▸ **To be done**: Using the data below, output the first line and every line after it up to and including the line containing "PI = math.pi", exactly as written and with nothing added.
== Material provided ==
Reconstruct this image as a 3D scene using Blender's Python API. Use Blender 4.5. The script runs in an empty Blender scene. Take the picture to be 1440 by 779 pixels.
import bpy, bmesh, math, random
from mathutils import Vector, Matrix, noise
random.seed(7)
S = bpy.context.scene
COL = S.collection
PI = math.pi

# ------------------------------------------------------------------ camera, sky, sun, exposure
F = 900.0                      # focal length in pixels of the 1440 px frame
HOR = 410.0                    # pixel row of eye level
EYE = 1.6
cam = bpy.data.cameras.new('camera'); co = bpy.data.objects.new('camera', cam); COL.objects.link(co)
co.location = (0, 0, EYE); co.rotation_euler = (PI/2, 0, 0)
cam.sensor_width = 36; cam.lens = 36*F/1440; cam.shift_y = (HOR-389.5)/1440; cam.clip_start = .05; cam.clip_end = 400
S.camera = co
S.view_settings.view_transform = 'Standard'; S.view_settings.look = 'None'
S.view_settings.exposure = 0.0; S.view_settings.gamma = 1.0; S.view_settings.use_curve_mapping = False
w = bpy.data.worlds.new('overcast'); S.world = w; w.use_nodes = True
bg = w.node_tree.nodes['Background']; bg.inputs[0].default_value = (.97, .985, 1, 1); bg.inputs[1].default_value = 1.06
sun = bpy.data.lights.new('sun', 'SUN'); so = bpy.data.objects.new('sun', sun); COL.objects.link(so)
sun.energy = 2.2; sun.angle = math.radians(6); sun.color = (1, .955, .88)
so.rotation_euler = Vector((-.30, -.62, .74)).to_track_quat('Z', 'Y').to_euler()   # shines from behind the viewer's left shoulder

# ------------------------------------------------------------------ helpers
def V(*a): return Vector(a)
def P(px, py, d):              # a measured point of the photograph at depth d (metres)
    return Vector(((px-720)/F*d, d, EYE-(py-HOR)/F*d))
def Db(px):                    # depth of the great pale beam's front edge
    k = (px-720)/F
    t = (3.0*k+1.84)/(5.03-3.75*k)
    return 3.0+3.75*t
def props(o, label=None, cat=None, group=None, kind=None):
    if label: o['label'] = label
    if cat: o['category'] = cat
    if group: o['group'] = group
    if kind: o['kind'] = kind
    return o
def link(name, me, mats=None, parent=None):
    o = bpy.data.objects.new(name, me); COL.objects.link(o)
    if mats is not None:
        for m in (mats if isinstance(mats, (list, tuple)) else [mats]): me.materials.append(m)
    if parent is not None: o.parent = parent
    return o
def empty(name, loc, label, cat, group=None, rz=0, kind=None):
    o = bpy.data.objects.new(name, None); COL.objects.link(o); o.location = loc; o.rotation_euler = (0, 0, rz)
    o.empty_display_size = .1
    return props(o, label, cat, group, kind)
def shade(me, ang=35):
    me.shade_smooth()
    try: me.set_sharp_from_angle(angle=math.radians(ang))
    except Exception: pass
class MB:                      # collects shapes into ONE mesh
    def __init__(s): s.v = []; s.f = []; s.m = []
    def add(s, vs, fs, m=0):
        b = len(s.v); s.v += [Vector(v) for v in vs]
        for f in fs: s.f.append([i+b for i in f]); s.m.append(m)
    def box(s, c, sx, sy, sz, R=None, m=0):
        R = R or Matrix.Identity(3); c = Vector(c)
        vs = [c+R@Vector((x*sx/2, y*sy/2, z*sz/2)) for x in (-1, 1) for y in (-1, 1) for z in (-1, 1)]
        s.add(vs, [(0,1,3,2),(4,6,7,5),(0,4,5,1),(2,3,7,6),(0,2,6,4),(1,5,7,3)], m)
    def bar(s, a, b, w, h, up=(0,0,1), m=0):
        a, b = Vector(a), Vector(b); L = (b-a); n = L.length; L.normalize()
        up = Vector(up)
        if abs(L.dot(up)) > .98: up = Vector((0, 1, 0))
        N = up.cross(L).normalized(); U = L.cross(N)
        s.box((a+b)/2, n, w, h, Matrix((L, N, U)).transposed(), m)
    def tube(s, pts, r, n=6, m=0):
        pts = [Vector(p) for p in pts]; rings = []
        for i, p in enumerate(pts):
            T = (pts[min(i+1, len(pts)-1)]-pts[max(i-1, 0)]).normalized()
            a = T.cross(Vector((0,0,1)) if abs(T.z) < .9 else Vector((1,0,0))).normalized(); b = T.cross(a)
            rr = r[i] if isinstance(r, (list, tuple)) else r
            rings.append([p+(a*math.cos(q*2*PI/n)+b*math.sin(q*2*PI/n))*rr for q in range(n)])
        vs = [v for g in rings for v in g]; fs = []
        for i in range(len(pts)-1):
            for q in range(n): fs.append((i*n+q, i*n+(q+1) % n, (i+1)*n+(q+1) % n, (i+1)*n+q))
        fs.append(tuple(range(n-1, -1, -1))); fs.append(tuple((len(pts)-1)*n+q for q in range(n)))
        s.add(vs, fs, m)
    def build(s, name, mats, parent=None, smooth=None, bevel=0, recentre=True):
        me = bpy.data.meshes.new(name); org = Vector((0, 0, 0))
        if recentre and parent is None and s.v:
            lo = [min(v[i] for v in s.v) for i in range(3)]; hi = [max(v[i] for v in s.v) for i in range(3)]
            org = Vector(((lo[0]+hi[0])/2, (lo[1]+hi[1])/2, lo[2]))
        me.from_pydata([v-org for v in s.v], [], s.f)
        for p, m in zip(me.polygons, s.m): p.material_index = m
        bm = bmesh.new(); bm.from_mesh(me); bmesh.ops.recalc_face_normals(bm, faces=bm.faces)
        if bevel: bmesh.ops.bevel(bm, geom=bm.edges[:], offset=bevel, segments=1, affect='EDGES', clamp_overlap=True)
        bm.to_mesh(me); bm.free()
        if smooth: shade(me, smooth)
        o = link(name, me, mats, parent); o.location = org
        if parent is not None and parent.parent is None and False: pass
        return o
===
▸ **Solution for this task**:
Reconstruct this image as a 3D scene using Blender's Python API. Use Blender 4.5. The script runs in an empty Blender scene. Take the picture to be 1440 by 779 pixels.
import bpy, bmesh, math, random
from mathutils import Vector, Matrix, noise
random.seed(7)
S = bpy.context.scene
COL = S.collection
PI = math.pi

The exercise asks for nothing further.